Poetry demands a man with special gift for it, or else one with a touch of madness in him; the former can easily assume the required mood, and the latter may be actually beside himself with emotion.

[διὸ εὐφυοῦς ἡ ποιητική ἐστιν ἢ μανικοῦ: τούτων γὰρ οἱ μὲν εὔπλαστοι οἱ δὲ ἐκστατικοί εἰσιν.]

Aristotle (384-322 BC) Greek philosopher
Poetics [Περὶ ποιητικῆς, De Poetica], ch. 17 / 1455a.33 (c. 335 BC) [tr. Bywater (1909)]
    (Source)

Original Greek. Fyfe (below) notes μανικός to mean "genius to madness near allied," and adds "Plato held that the only excuse for a poet was that he couldn't help it." A possible source of Seneca's "touch of madness" attribution to Aristotle. Alternate translations:

Poetry implies either a happy gift of nature or a strain of madness. In the one case a man can take the mould of any character; in the other, he is lifted out of his proper self.
[tr. Butcher (1895)]

Poetry is the work for the finely constituted or the hysterical; for the hysterical are impressionable, whereas the finely constituted are liable to outbursts.
[tr. Margoliouth (1911); whiles this seems backward, Margoliouth further explains in his footnote.]

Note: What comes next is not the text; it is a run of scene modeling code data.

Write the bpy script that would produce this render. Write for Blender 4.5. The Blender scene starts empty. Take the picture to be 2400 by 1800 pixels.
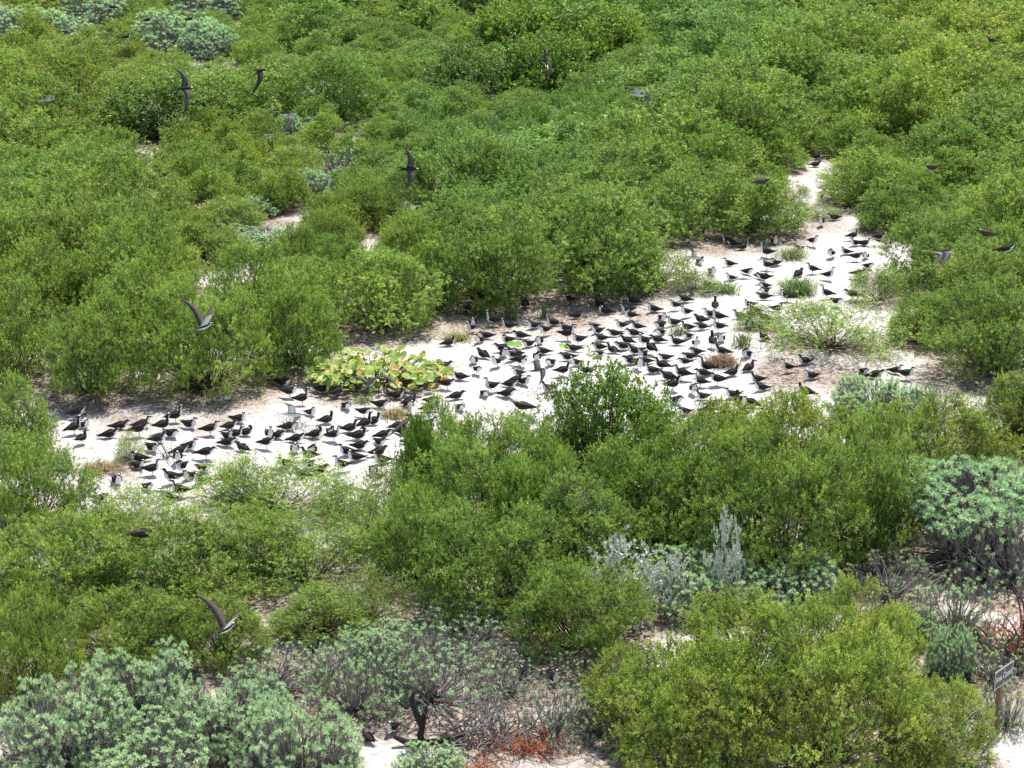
import bpy, math, random
import numpy as np
from mathutils import Vector, Matrix

random.seed(7)
rng = np.random.default_rng(11)
scene = bpy.context.scene
C = scene.collection
PI = math.pi

# ---------------------------------------------------------------- camera
F, CX, CY = 5000.0, 1200.0, 900.0          # the photograph's pixels
CAM_H = 12.8
PITCH = math.atan(0.32)
cam_d = bpy.data.cameras.new("camera")
cam_d.sensor_width = 36.0
cam_d.lens = 36.0 * F / 2400.0
cam_d.clip_start = 0.5
cam_d.clip_end = 3000
cam = bpy.data.objects.new("camera", cam_d)
cam.location = (0, 0, CAM_H)
cam.rotation_euler = (PI / 2 - PITCH, 0, 0)
C.objects.link(cam)
scene.camera = cam

# ---------------------------------------------------------------- light
SUN_EL, SUN_AZ = math.radians(66), math.radians(28)
world = bpy.data.worlds.new("World")
scene.world = world
world.use_nodes = True
wn = world.node_tree.nodes
sky = wn.new('ShaderNodeTexSky')
sky.sky_type = 'NISHITA'
sky.sun_disc = False
sky.sun_elevation = SUN_EL
sky.sun_rotation = SUN_AZ
world.node_tree.links.new(sky.outputs[0], wn['Background'].inputs[0])
wn['Background'].inputs[1].default_value = 0.15
sl = bpy.data.lights.new("sun", 'SUN')
sl.energy = 4.6
sl.angle = math.radians(0.53)
sl.color = (1.0, 0.96, 0.9)
so = bpy.data.objects.new("sun", sl)
sd = Vector((math.sin(SUN_AZ) * math.cos(SUN_EL), math.cos(SUN_AZ) * math.cos(SUN_EL), math.sin(SUN_EL)))
so.rotation_euler = sd.to_track_quat('Z', 'Y').to_euler()
so.location = sd * 60
C.objects.link(so)
scene.view_settings.view_transform = 'Standard'
scene.view_settings.look = 'None'
scene.view_settings.exposure = 0.52
scene.view_settings.gamma = 1
scene.cycles.max_bounces = 7
scene.cycles.diffuse_bounces = 4
scene.cycles.transmission_bounces = 4

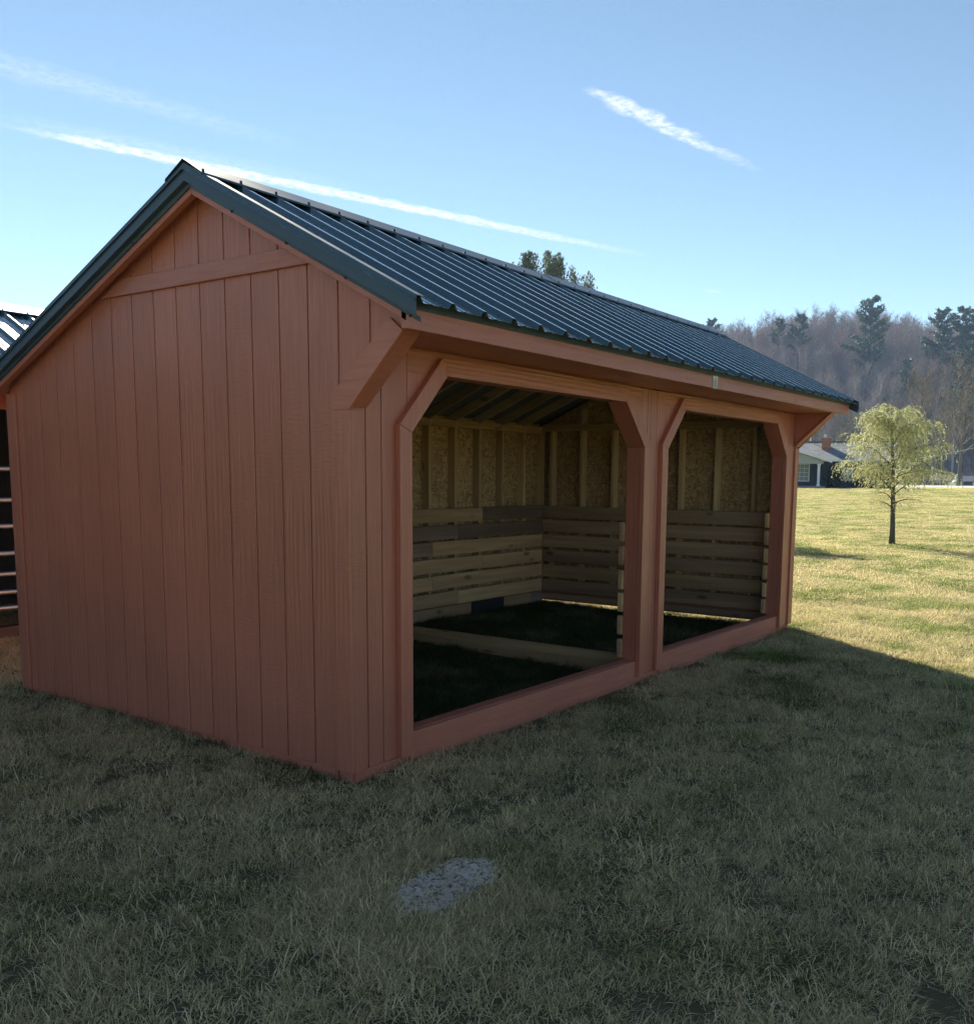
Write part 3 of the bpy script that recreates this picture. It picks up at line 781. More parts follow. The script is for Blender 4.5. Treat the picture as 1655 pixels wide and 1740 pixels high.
def bare_tree_meshes(seed, H, spread, ntwig):
    rg = np.random.default_rng(seed)
    tv, tf, cv, cf = [], [], [], []
    lean = rg.normal(0, 0.03, 2)
    def trunk_at(t): return np.array([lean[0] * H * t * t + 0.25 * math.sin(3 * t + seed), lean[1] * H * t * t + 0.25 * math.cos(2.3 * t + seed) - 0.25 * math.cos(seed), H * t])
    ts = np.linspace(0, 0.93, 9)
    tube_pts([trunk_at(t) + (np.array([0, 0, -0.6]) if t == 0 else 0) for t in ts], [0.026 * H * 0.8 * (1 - t) ** 0.8 * 0.75 + 0.02 for t in ts], 6, tv, tf)
    for i in range(22):
        t = 0.28 + 0.66 * (i / 21) ** 0.9
        p = trunk_at(t); az = i * 2.4 + rg.normal(0, 0.4)
        ln = spread * H * (0.42 - 0.30 * (t - 0.28)) * rg.uniform(0.65, 1.1)
        up = rg.uniform(0.55, 1.1)
        dr = np.array([math.cos(az), math.sin(az), up]); dr /= np.linalg.norm(dr)
        pts = [p]
        for k in range(5):
            dr = dr + np.array([0, 0, 0.10]) + rg.normal(0, 0.12, 3); dr /= np.linalg.norm(dr)
            pts.append(pts[-1] + dr * ln / 5)
        r0 = 0.010 * H * 0.62 * (1.15 - t)
        tube_pts(pts, [r0 * (1 - 0.16 * k) + 0.01 for k in range(6)], 4, tv, tf, False)
        for k in range(1, 6):
            for j in range(3):
                az2 = rg.uniform(0, 2 * PI); d2 = dr * 0.7 + np.array([math.cos(az2), math.sin(az2), rg.uniform(0.0, 0.9)]); d2 /= np.linalg.norm(d2)
                l2 = ln * rg.uniform(0.18, 0.38)
                a = pts[k] + (pts[k - 1] - pts[k]) * rg.uniform(0, 1)
                m_ = a + d2 * l2 * 0.5 + rg.normal(0, 0.05, 3) * l2; e = m_ + (d2 + np.array([0, 0, 0.25])) * l2 * 0.5
                strip(cv, cf, a, m_, 0.055, rg); strip(cv, cf, m_, e, 0.04, rg)
                for q in range(ntwig):
                    s0 = a + (e - a) * rg.uniform(0.15, 1.0)
                    d3 = d2 * 0.8 + rg.normal(0, 0.55, 3) + np.array([0, 0, 0.3]); d3 /= np.linalg.norm(d3)
                    strip(cv, cf, s0, s0 + d3 * rg.uniform(0.5, 1.3), 0.032, rg)
    return np_mesh('bare_trunk', tv, tf, smooth=True), np_mesh('bare_crown', cv, cf)
def pine_meshes(seed, H, R, bare_frac, dens=1.0):
    rg = np.random.default_rng(seed)
    tv, tf, cv, cf, ti = [], [], [], [], []
    tube_pts([(0, 0, -0.6), (0.05, 0, H * 0.5), (0, 0.05, H * 0.97)], [0.018 * H, 0.012 * H, 0.02], 7, tv, tf)
    nl = int(H * 1.15)
    for i in range(nl):
        t = bare_frac + (1 - bare_frac) * i / nl
        z = H * t
        prof = (1 - t) ** 0.5 * rg.uniform(0.7, 1.15) * min(1.0, (t - bare_frac) * 5 + 0.45)
        for j in range(rg.integers(3, 6)):
            if rg.random() < 0.18: continue
            az = rg.uniform(0, 2 * PI); ln = R * prof * rg.uniform(0.55, 1.15) + 0.3
            up = rg.uniform(0.15, 0.75)
            d = np.array([math.cos(az), math.sin(az), up]); d /= np.linalg.norm(d)
            p0 = np.array([0, 0, min(z, H * 0.93)]); p1 = p0 + d * ln + np.array([0, 0, 0.20 * ln])
            tube_pts([p0, p1], [0.05, 0.015], 3, tv, tf, False)
            n = int((18 + ln * 26) * dens)
            for q in range(n):
                s = rg.uniform(0.25, 1.05); c = p0 + (p1 - p0) * s + rg.normal(0, 0.20, 3) * (0.5 + ln * 0.22) * np.array([1, 1, 0.75])
                a = rg.normal(size=3) + d * 0.8 + np.array([0, 0, 0.6]); a /= np.linalg.norm(a)
                b = np.cross(a, rg.normal(size=3)); b /= np.linalg.norm(b) + 1e-9
                sz = rg.uniform(0.16, 0.34)
                k = len(cv); cv += [c - a * sz - b * sz * 0.22, c - a * sz * 0.2 + b * sz * 0.42, c + a * sz, c - b * sz * 0.4]; cf.append((k, k + 1, k + 2, k + 3))
                tn = float(np.clip(rg.normal(0.4, 0.25), 0, 1)); ti += [tn] * 4
    return np_mesh('pine_trunk', tv, tf, smooth=True), np_mesh('pine_crown', cv, cf, ti)
def put_tree(name, meshes, mats, loc, rz, s, label, cat, group=None):
    e = empty(name, loc, rz, label, cat, group); e.scale = (s, s, s)
    for nm, me, m in zip(('trunk', 'crown'), meshes, mats):
        if not me.materials: me.materials.append(m)
        obj(nm, me, m, e)
    return e

CX, CY = cam.location.x, cam.location.y
def polar(az_deg, dist):
    a = math.radians(az_deg); x = CX + math.sin(a) * dist; y = CY + math.cos(a) * dist
    return (x, y, gz(x, y))

bares = [bare_tree_meshes(20 + i, H, s, 5) for i, (H, s) in enumerate(((17, 0.9), (19, 0.8), (15, 1.05), (18, 0.75), (13, 1.1)))]
pines = [pine_meshes(60, 20, 5.6, 0.30, 1.2), pine_meshes(61, 17, 4.8, 0.35), pine_meshes(62, 14, 3.6, 0.22)]
# the wooded hillside
hr = np.random.default_rng(5)
placed = []
tries = 0
while len(placed) < 262 and tries < 9000:
    tries += 1
    az = hr.uniform(60.5, 86.5); dist = 288 + 190 * hr.random() ** 1.15
    x, y, z = polar(az, dist)
    md = 4.2 if dist < 400 else 5.2
    if any((x - p[0]) ** 2 + (y - p[1]) ** 2 < md * md for p in placed): continue
    placed.append((x, y, z))
for i, (x, y, z) in enumerate(placed):
    k = int(hr.integers(0, 5)); s = hr.uniform(0.72, 1.05)
    put_tree('bare_tree', bares[k], (bark, twig_m), (x, y, z - 0.3), hr.uniform(0, 2 * PI), s, 'leafless grey brown tree in the wood on the far hillside', 'tree', 'leafless trees of the hillside wood')
# pines on the skyline of the hill (azimuth, distance, model, elevation of the top in degrees)
for az, dist, k, el, lab in (
        (74.35, 352, 0, 10.05, 'tall dark green pine standing alone on the skyline of the wooded hill'),
        (70.55, 372, 1, 9.20, 'right-hand of the two dark pines on the skyline just right of the shed roof'),
        (69.45, 378, 1, 9.00, 'left-hand of the two dark pines on the skyline just right of the shed roof'),
        (78.0, 360, 1, 9.20, 'broad dark pine on the skyline, leftmost of the clump at the right edge'),
        (79.0, 352, 0, 9.25, 'middle dark pine of the skyline clump at the right edge'),
        (79.85, 346, 0, 9.35, 'dark pine of the skyline clump cut by the right edge'),
        (65.7, 380, 1, 9.10, 'dark pine top peeping over the far end of the shed ridge'),
        (79.3, 310, 2, 6.9, 'lower dark pine on the slope below the skyline clump at the right edge'),
        (76.3, 330, 2, 6.6, 'small dark pine on the slope right of the tall lone pine')):
    x, y, z = polar(az, dist)
    top = cam.location.z + dist * math.tan(math.radians(el))
    put_tree('pine_tree', pines[k], (pine_bark, pine_leaf), (x, y, z), az, (top - z) / (20, 17, 14)[k], lab, 'tree', 'pines on the hill')
# undergrowth at the foot of the hill
uv_, uf_, ut_ = [], [], []
ur = np.random.default_rng(8)
for _ in range(15000):
    az = ur.uniform(60, 88); dist = ur.uniform(268, 330)
    a = math.radians(az); x = CX + math.sin(a) * dist; y = CY + math.cos(a) * dist
    uv_.append((x, y)); 
uz = ground_z([p[0] for p in uv_], [p[1] for p in uv_])
vs, fs = [], []
for (x, y), z in zip(uv_, uz):
    p = np.array([x, y, z - 0.1]); h = ur.uniform(0.8, 3.6)
    q = p + np.array([ur.normal(0, 0.5), ur.normal(0, 0.5), h])
    strip(vs, fs, p, q, 0.07, ur)
    strip(vs, fs, p + (q - p) * 0.5, p + (q - p) * 0.5 + np.array([ur.normal(0, 0.6), ur.normal(0, 0.6), h * 0.45]), 0.04, ur)
und = obj('hillside_brush', np_mesh('hillside_brush', vs, fs), twig_m); tag(und, 'leafless brush along the foot of the wooded hill', 'brush', kind='stuff')
def joined(a, b, name):
    va = [tuple(v.co) for v in a.vertices]; fa = [tuple(p.vertices) for p in a.polygons]
    n = len(va); va += [tuple(v.co) for v in b.vertices]; fb = [tuple(i + n for i in p.vertices) for p in b.polygons]
    me = bpy.data.meshes.new(name); me.from_pydata(va, [], fa + fb); me.update()
    me.materials.append(bark); me.materials.append(twig_m)
    me.polygons.foreach_set('material_index', [0] * len(fa) + [1] * len(fb)); return me
wood_c = bpy.data.collections.new('wood_patch')
for i, (a, b) in enumerate(bares): wood_c.objects.link(bpy.data.objects.new('wood_patch_%02d' % i, joined(a, b, 'wood_patch')))
WOOD_PTS = []
while len(WOOD_PTS) < 2300:
    az = hr.uniform(56, 92); dist = 300 + 270 * hr.random()
    a = math.radians(az); WOOD_PTS.append((CX + math.sin(a) * dist, CY + math.cos(a) * dist))
WOOD_PTS = np.array(WOOD_PTS)
big_bares = [(a.copy(), b.copy()) for a, b in bares]
for a, b in big_bares: a.materials.clear(); b.materials.clear()
# larger leafless trees between the houses and the hill
for az, dist, k, s, lab in (
        (77.35, 128, 2, 0.92, 'wide leafless tree just right of the yellow-green willow, in front of the hill'),
        (79.4, 118, 4, 1.05, 'leafless tree with arching limbs cut by the right edge'),
        (78.5, 165, 0, 0.82, 'leafless tree behind the low farm buildings near the right edge'),
        (75.4, 172, 3, 0.8, 'leafless tree rising behind the willow crown'),
        (73.3, 160, 4, 0.88, 'leafless tree rising behind the chimney of the low house'),
        (71.6, 175, 2, 0.80, 'leafless tree behind the porch gable of the low house'),
        (81.6, 140, 1, 0.8, 'leafless tree just outside the right edge')):
    x, y, z = polar(az, dist)
    put_tree('bare_tree', big_bares[k], (near_bark, near_twig), (x, y, z - 0.3), az * 3, s, lab, 'tree', 'large leafless trees behind the houses')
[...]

Poetry needs either a sympathetic nature or a madman, the former being impressionable and the latter inspired.
[tr. Fyfe (1932)]

Hence the poetic art belongs either to a naturally gifted person or an insane one, since those of the former sort are easily adaptable and the latter are out of their senses.
[tr. Sachs (2006)]

In order to write tragic poetry, you must be either a genius who can adapt himself to anything, or a madman who lets himself get carried away.